### What needs to be done:
Answer with one number only: the number of lines that include the word "script".

### Source data:
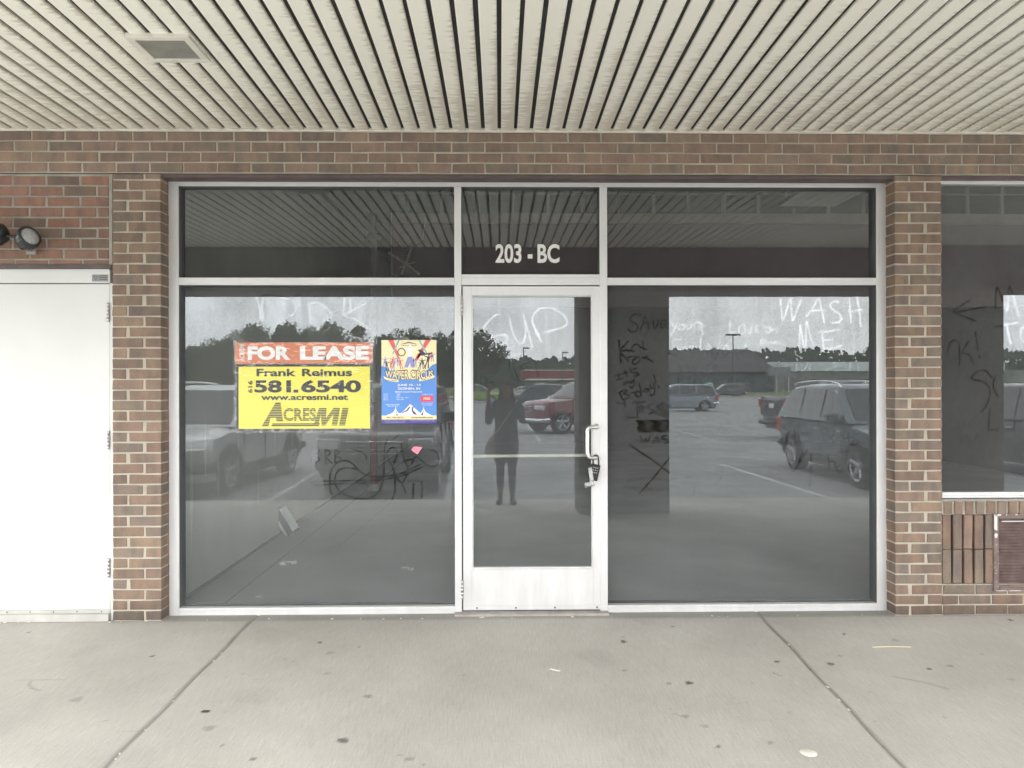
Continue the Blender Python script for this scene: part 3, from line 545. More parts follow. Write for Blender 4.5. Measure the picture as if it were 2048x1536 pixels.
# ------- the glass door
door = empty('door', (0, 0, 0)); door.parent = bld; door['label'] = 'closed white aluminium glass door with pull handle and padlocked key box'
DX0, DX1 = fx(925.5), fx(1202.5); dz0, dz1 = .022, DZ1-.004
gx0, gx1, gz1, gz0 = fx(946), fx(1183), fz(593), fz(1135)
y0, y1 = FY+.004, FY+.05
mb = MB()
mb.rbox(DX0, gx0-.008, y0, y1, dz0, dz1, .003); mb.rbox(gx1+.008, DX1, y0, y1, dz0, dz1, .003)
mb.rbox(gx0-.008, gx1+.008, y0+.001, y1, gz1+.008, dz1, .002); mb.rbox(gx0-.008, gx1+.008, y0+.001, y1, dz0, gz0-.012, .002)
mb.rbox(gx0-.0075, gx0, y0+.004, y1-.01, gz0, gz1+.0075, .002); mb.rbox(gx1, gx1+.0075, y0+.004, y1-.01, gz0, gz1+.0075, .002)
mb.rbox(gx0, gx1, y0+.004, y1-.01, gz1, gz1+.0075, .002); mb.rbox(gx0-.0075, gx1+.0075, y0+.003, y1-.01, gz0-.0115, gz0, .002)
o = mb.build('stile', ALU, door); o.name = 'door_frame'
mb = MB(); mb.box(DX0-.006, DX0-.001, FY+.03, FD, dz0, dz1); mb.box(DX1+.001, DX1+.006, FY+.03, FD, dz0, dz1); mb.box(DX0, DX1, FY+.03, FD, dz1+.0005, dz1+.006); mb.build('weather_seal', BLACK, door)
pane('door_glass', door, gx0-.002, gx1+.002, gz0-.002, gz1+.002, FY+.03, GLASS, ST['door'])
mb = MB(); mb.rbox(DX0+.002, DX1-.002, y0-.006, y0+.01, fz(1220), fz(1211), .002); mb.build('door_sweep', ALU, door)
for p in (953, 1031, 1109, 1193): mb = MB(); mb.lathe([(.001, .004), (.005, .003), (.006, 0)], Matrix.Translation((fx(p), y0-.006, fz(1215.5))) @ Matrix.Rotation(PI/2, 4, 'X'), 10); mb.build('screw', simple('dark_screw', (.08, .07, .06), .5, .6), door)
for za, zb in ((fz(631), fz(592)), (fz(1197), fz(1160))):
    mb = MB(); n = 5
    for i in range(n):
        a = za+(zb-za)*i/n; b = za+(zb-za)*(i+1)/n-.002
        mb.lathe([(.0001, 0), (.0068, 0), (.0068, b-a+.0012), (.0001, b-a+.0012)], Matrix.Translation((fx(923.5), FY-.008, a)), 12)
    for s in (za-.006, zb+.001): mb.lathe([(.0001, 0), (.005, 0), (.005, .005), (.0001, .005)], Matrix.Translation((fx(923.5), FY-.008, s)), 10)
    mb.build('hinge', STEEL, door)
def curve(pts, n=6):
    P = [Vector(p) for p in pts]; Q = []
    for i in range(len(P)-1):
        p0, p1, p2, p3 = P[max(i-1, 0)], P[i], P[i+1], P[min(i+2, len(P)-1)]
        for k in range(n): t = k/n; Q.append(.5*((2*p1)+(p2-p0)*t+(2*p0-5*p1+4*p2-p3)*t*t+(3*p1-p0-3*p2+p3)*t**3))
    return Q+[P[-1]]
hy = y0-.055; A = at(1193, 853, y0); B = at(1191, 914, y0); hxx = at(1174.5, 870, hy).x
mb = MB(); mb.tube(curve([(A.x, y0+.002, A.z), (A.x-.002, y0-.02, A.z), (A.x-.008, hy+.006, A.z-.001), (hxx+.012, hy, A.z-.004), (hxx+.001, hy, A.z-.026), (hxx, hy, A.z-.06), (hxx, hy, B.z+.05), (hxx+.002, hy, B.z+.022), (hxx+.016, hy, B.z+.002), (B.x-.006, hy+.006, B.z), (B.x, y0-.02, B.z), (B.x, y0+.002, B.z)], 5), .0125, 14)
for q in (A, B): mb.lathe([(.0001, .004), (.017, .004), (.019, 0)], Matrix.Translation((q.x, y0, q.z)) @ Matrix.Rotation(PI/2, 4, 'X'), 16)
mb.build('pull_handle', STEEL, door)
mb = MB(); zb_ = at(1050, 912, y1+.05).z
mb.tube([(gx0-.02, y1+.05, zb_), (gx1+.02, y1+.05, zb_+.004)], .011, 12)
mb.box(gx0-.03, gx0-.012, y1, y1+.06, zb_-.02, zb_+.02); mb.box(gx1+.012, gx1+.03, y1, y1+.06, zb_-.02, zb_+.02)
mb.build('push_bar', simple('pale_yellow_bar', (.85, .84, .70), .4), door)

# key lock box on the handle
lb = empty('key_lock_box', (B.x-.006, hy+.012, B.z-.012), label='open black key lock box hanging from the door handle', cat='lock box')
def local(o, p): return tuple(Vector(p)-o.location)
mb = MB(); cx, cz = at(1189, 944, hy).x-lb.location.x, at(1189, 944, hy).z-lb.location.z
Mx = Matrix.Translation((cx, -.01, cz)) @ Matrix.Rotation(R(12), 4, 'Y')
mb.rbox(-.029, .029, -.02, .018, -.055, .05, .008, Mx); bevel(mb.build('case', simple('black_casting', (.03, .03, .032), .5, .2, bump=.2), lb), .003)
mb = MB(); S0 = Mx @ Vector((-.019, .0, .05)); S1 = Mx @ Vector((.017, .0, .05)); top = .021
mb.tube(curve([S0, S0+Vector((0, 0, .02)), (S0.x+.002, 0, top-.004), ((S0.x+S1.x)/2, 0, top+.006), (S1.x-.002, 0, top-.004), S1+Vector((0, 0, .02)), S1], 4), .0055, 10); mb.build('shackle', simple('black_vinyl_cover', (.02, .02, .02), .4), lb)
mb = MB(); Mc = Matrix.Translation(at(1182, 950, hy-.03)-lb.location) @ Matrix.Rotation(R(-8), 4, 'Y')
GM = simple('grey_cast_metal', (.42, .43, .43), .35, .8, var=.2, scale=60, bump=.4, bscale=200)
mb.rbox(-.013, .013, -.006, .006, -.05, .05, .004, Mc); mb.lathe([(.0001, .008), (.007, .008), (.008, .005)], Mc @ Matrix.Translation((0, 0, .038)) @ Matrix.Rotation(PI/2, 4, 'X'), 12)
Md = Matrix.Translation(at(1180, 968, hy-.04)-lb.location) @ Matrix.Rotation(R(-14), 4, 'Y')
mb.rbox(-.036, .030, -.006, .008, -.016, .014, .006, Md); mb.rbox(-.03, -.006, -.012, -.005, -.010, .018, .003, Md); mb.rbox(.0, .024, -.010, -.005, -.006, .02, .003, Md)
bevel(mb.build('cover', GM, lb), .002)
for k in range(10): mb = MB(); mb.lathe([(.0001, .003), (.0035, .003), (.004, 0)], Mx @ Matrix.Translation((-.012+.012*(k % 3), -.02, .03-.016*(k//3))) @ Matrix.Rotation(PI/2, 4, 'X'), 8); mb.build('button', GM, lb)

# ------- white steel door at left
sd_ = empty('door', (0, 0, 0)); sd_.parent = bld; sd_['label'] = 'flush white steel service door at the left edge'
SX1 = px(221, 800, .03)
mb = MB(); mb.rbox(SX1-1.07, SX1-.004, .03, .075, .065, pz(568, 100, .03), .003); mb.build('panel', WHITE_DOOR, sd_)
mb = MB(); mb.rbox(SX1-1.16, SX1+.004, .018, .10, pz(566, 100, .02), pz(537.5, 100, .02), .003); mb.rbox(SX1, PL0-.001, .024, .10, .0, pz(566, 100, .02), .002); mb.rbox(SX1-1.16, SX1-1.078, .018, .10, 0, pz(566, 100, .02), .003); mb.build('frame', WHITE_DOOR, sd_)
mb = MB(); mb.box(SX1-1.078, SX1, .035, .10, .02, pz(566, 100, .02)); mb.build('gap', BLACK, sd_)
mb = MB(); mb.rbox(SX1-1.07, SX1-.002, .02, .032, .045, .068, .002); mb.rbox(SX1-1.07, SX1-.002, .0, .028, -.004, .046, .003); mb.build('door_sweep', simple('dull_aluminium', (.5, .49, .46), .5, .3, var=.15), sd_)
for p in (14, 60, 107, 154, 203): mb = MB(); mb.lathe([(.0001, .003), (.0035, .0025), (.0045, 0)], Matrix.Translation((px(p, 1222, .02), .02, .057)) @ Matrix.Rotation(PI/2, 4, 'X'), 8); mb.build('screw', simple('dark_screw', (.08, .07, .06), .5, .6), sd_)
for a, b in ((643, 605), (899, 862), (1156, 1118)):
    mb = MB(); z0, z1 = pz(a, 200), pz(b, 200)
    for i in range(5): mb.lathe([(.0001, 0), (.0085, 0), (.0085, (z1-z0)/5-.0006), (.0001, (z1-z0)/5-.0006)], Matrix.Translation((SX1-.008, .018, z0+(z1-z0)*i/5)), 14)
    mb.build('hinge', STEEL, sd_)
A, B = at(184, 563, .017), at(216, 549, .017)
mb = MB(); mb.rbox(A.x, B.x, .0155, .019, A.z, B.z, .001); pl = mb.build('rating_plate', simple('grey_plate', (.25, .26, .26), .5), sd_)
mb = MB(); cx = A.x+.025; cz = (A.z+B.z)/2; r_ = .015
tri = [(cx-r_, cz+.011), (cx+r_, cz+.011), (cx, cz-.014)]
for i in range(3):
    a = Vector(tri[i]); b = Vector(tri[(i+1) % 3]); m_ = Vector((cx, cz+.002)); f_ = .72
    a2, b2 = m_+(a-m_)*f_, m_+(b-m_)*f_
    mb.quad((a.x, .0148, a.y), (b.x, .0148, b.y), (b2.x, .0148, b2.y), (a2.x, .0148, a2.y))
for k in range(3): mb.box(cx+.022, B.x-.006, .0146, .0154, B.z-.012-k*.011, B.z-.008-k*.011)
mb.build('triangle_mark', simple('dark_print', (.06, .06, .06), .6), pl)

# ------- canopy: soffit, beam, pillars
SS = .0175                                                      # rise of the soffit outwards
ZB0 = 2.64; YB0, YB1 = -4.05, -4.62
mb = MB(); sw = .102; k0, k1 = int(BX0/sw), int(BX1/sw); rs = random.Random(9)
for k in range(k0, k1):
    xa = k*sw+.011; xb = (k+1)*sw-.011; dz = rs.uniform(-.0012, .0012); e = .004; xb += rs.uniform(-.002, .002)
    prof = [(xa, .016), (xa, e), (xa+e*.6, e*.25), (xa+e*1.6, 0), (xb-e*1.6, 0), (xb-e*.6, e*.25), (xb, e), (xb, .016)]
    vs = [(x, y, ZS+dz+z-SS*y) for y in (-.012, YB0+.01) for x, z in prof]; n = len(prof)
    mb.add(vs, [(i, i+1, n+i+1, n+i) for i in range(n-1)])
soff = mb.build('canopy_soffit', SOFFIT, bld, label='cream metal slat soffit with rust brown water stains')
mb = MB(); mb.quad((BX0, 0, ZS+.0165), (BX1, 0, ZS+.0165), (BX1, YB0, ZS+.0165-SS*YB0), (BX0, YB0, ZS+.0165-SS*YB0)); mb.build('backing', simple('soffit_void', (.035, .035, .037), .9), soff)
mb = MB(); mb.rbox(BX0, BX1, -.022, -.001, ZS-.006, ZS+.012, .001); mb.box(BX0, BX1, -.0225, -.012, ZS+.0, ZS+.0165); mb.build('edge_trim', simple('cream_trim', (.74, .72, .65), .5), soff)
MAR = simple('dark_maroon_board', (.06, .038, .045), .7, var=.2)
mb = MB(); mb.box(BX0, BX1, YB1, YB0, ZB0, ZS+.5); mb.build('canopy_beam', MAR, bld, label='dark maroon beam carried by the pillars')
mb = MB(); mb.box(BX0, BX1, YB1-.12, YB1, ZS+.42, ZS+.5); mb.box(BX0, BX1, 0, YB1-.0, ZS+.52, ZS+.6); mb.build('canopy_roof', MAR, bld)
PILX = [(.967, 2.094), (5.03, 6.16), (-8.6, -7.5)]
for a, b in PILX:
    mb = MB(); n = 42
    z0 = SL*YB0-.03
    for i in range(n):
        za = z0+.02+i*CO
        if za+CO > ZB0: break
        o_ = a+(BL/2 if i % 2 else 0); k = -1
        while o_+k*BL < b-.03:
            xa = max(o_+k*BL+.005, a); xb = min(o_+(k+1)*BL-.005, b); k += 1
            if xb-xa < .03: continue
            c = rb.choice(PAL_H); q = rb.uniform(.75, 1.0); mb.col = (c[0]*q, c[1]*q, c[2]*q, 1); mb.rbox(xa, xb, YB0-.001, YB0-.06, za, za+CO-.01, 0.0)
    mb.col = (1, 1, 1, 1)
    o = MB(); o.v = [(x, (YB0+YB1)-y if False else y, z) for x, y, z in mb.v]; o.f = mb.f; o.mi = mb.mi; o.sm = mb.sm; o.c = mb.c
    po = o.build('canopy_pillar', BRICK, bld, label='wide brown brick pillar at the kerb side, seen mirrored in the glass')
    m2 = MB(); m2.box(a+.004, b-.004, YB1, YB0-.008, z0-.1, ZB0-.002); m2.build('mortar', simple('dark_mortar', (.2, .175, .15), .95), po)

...

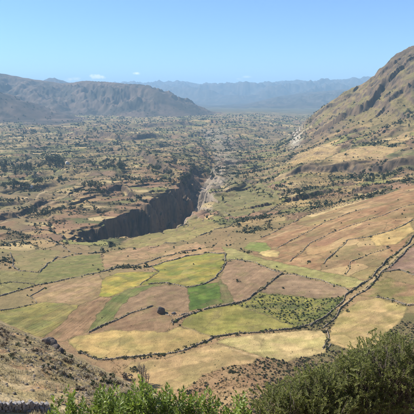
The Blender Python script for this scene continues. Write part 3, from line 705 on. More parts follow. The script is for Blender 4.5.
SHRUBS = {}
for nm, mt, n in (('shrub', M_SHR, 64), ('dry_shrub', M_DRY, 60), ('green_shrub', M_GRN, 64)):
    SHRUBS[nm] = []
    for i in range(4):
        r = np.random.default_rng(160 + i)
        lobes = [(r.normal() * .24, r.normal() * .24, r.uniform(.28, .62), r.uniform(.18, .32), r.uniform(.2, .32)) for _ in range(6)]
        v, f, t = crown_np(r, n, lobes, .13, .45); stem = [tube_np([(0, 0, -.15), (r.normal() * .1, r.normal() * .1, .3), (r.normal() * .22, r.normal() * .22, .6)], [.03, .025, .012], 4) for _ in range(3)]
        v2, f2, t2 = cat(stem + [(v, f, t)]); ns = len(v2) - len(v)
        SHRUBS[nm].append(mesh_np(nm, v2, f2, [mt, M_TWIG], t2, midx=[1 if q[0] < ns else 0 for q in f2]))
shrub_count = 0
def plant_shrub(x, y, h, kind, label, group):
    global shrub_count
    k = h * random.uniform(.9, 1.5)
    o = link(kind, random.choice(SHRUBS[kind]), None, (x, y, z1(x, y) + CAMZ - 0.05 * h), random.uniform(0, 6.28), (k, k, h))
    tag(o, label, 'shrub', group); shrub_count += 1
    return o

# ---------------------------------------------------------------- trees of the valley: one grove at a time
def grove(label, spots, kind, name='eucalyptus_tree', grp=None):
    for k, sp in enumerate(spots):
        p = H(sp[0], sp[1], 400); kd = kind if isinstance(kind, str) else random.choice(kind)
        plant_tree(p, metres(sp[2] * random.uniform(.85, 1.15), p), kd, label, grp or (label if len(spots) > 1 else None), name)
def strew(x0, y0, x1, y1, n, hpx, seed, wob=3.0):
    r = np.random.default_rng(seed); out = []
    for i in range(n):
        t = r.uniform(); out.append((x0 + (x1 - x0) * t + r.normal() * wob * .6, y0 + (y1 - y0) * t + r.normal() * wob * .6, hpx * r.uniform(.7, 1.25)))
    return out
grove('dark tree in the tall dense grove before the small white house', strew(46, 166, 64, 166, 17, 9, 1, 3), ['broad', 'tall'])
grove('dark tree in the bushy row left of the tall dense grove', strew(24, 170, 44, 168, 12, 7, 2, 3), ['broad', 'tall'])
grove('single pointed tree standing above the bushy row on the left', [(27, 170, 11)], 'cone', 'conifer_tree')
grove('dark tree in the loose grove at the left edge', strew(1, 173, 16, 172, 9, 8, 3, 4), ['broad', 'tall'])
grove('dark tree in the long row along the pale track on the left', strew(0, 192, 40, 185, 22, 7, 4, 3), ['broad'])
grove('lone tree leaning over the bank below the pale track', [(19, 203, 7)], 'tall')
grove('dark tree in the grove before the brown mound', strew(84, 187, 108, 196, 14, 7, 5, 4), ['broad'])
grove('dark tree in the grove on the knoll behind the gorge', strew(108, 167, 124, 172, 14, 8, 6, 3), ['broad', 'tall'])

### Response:
2